"""

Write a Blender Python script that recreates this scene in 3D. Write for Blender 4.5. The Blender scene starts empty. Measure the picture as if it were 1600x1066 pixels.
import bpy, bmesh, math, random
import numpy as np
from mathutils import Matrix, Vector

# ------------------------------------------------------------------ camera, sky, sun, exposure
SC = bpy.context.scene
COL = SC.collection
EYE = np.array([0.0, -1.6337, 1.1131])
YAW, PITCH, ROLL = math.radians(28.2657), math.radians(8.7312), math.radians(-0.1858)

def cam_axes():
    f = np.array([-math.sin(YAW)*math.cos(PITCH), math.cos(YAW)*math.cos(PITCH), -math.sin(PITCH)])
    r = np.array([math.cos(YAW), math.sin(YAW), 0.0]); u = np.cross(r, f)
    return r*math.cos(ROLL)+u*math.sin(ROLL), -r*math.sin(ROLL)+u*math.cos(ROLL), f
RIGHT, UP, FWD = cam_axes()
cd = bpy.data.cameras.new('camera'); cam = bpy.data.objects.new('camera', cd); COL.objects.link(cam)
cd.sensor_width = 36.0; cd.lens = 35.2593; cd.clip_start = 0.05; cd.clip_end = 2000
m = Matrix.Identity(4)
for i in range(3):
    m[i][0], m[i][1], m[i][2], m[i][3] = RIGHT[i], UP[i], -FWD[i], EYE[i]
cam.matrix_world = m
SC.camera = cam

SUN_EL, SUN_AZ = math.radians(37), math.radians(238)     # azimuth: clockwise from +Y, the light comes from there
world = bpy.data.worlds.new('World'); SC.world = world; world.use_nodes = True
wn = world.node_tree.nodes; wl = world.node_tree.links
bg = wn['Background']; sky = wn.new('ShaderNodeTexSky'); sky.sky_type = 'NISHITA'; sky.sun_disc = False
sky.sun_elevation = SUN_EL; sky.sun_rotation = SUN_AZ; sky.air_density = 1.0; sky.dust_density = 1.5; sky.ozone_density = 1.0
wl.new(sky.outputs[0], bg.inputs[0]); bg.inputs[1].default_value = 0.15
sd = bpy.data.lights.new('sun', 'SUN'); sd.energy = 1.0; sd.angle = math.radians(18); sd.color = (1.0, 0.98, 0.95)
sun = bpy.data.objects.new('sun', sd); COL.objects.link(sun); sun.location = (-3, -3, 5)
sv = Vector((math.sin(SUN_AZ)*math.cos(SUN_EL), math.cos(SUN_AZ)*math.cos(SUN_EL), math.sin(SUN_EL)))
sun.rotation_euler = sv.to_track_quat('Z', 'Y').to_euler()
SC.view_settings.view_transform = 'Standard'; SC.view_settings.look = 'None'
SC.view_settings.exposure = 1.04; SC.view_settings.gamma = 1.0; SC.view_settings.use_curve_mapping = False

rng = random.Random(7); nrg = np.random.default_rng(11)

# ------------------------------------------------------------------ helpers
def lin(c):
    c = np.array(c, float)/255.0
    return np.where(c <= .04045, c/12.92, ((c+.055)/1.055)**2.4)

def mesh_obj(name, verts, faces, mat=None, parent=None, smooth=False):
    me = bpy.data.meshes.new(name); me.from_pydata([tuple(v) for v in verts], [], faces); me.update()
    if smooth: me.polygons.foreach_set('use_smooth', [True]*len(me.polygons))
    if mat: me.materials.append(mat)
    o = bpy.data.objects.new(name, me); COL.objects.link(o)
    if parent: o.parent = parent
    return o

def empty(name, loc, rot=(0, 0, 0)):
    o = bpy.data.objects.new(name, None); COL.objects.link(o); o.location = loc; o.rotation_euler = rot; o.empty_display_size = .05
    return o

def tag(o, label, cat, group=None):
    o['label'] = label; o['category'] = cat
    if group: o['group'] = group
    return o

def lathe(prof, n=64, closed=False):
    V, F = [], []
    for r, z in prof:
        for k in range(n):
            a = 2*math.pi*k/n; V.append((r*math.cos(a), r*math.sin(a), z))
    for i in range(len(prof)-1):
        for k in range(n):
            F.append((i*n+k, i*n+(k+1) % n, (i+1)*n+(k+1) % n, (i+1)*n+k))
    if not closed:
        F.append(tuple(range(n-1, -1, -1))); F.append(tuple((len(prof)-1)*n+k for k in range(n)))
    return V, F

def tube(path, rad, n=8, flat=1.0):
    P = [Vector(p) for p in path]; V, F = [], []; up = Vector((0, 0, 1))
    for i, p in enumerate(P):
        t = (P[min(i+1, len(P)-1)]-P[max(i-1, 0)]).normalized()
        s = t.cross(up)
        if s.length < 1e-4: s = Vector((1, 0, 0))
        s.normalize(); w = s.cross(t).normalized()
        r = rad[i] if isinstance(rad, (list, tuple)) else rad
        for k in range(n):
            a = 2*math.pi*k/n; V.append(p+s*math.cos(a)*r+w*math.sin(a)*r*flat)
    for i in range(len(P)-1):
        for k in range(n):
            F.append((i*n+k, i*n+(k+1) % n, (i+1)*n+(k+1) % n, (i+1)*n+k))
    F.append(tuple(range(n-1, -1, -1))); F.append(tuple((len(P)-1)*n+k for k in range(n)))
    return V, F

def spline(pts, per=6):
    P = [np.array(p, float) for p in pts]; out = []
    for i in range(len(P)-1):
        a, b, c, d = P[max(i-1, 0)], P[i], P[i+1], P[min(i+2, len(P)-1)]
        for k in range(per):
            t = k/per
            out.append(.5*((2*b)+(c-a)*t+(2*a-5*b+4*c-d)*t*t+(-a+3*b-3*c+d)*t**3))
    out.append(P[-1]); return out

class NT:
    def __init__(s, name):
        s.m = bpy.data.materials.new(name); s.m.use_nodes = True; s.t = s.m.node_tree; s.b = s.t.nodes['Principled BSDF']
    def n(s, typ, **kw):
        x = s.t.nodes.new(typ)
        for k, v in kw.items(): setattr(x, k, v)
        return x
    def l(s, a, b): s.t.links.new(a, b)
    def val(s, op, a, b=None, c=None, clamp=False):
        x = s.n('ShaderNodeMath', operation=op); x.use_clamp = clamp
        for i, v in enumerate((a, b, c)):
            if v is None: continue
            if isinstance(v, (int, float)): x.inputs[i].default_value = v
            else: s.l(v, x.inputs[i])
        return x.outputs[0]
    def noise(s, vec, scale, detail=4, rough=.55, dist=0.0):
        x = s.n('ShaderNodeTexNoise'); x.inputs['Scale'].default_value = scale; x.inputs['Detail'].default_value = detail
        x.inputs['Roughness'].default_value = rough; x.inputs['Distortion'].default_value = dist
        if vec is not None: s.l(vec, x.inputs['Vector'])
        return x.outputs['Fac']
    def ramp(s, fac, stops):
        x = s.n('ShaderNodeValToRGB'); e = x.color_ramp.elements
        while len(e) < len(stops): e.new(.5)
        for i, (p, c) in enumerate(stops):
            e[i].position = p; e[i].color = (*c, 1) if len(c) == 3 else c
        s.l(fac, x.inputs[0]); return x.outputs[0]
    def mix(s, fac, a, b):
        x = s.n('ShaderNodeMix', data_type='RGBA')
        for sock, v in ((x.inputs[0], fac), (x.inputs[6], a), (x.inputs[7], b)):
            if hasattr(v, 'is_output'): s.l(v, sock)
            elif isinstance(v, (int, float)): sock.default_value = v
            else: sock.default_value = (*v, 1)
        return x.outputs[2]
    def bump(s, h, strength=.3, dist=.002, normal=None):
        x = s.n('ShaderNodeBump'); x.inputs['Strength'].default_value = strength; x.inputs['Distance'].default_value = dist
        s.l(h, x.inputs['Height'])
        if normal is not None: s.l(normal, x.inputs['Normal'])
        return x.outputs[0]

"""

PROBLEM REQUIREMENTS — Starting at the top of the data above, repeat every line exactly until the line containing "from mathutils import Matrix, Vector" has been given, then stop.

ANSWER TO THIS TASK —
Write a Blender Python script that recreates this scene in 3D. Write for Blender 4.5. The Blender scene starts empty. Measure the picture as if it were 1600x1066 pixels.
import bpy, bmesh, math, random
import numpy as np
from mathutils import Matrix, Vector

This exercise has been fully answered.